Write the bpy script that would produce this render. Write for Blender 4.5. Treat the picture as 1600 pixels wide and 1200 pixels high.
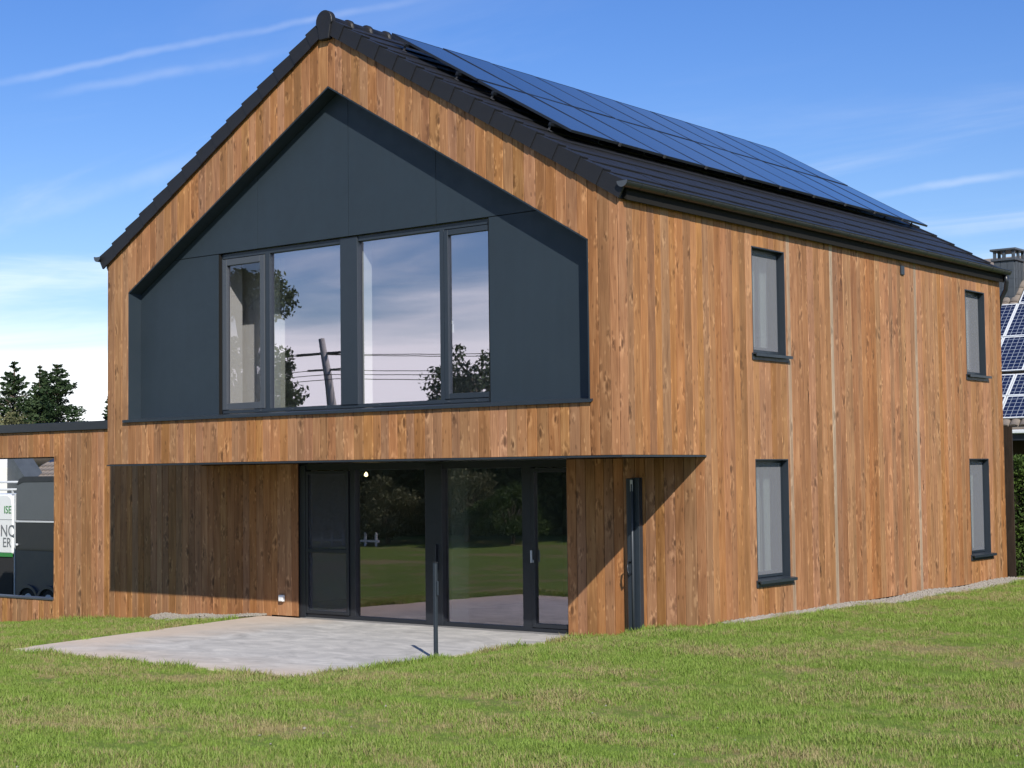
import bpy, bmesh, math, random
import numpy as np
from mathutils import Matrix, Vector

for o in list(bpy.data.objects):
    bpy.data.objects.remove(o)
sc = bpy.context.scene
COL = sc.collection
R = math.radians

# ------------------------------------------------------------------ camera
CAM = Vector((11.48776, -16.75008, 2.35049))
cf = Vector((-0.61891289, 0.78358121, 0.05428921))
cr = Vector((0.78428774, 0.62028576, -0.01176058))
cu = Vector((0.04289019, -0.03529959, 0.99845599))
cam = bpy.data.cameras.new('camera')
cam.sensor_width = 36.0
cam.lens = 2523.57 / 1600 * 36.0
cam.clip_start = 0.1
cam.clip_end = 3000
camo = bpy.data.objects.new('camera', cam)
COL.objects.link(camo)
camo.matrix_world = Matrix(((cr.x, cu.x, -cf.x, CAM.x), (cr.y, cu.y, -cf.y, CAM.y), (cr.z, cu.z, -cf.z, CAM.z), (0, 0, 0, 1)))
sc.camera = camo

# ------------------------------------------------------------------ sun, sky, exposure
SUN = Vector((1.26, -1.0, 1.13)).normalized()
EXPOSURE = 0.30
sc.view_settings.view_transform = 'Standard'
sc.view_settings.look = 'None'
sc.view_settings.exposure = EXPOSURE
sc.view_settings.gamma = 1.0
sc.view_settings.use_curve_mapping = False
sl = bpy.data.lights.new('sun', 'SUN')
sl.energy = 4.7
sl.angle = R(0.53)
sl.color = (1.0, 0.95, 0.86)
so = bpy.data.objects.new('sun', sl)
COL.objects.link(so)
so.rotation_euler = SUN.to_track_quat('Z', 'Y').to_euler()
so.location = (20, -20, 25)

world = bpy.data.worlds.new('World')
sc.world = world
world.use_nodes = True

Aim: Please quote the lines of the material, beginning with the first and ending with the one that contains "R = math.radians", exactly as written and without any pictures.

The result:
Write the bpy script that would produce this render. Write for Blender 4.5. Treat the picture as 1600 pixels wide and 1200 pixels high.
import bpy, bmesh, math, random
import numpy as np
from mathutils import Matrix, Vector

for o in list(bpy.data.objects):
    bpy.data.objects.remove(o)
sc = bpy.context.scene
COL = sc.collection
R = math.radians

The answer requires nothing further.